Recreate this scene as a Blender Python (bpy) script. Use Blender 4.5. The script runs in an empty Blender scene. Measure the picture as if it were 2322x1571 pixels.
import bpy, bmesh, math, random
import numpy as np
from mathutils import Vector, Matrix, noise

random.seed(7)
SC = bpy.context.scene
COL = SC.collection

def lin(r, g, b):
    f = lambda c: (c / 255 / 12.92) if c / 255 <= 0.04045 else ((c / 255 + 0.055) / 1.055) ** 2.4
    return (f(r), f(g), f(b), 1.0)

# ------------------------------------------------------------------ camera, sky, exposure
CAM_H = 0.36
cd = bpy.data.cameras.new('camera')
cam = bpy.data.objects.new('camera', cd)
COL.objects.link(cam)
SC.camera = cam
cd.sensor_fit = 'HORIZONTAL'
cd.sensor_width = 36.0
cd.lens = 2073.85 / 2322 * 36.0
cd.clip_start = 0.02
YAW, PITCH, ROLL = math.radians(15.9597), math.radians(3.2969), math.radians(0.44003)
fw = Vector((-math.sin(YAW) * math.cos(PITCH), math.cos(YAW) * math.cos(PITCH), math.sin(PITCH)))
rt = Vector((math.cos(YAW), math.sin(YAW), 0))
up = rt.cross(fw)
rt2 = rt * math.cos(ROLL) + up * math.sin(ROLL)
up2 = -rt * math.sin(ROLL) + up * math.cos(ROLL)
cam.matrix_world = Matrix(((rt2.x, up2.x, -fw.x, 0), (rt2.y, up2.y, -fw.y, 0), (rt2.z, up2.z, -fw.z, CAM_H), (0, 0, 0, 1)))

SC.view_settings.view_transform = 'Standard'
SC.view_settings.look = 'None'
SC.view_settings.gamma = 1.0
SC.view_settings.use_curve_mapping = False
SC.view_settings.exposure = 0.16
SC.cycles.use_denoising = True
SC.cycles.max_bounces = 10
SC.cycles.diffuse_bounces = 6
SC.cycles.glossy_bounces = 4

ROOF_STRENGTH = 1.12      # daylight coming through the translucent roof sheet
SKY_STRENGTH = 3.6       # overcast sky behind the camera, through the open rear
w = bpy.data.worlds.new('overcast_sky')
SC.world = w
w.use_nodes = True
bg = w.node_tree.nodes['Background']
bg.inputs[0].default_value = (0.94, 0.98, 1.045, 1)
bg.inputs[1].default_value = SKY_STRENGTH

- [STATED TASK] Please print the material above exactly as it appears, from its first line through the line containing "return (f(r), f(g), f(b), 1.0)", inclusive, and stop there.

- [COMPLETED EXERCISE]
Recreate this scene as a Blender Python (bpy) script. Use Blender 4.5. The script runs in an empty Blender scene. Measure the picture as if it were 2322x1571 pixels.
import bpy, bmesh, math, random
import numpy as np
from mathutils import Vector, Matrix, noise

random.seed(7)
SC = bpy.context.scene
COL = SC.collection

def lin(r, g, b):
    f = lambda c: (c / 255 / 12.92) if c / 255 <= 0.04045 else ((c / 255 + 0.055) / 1.055) ** 2.4
    return (f(r), f(g), f(b), 1.0)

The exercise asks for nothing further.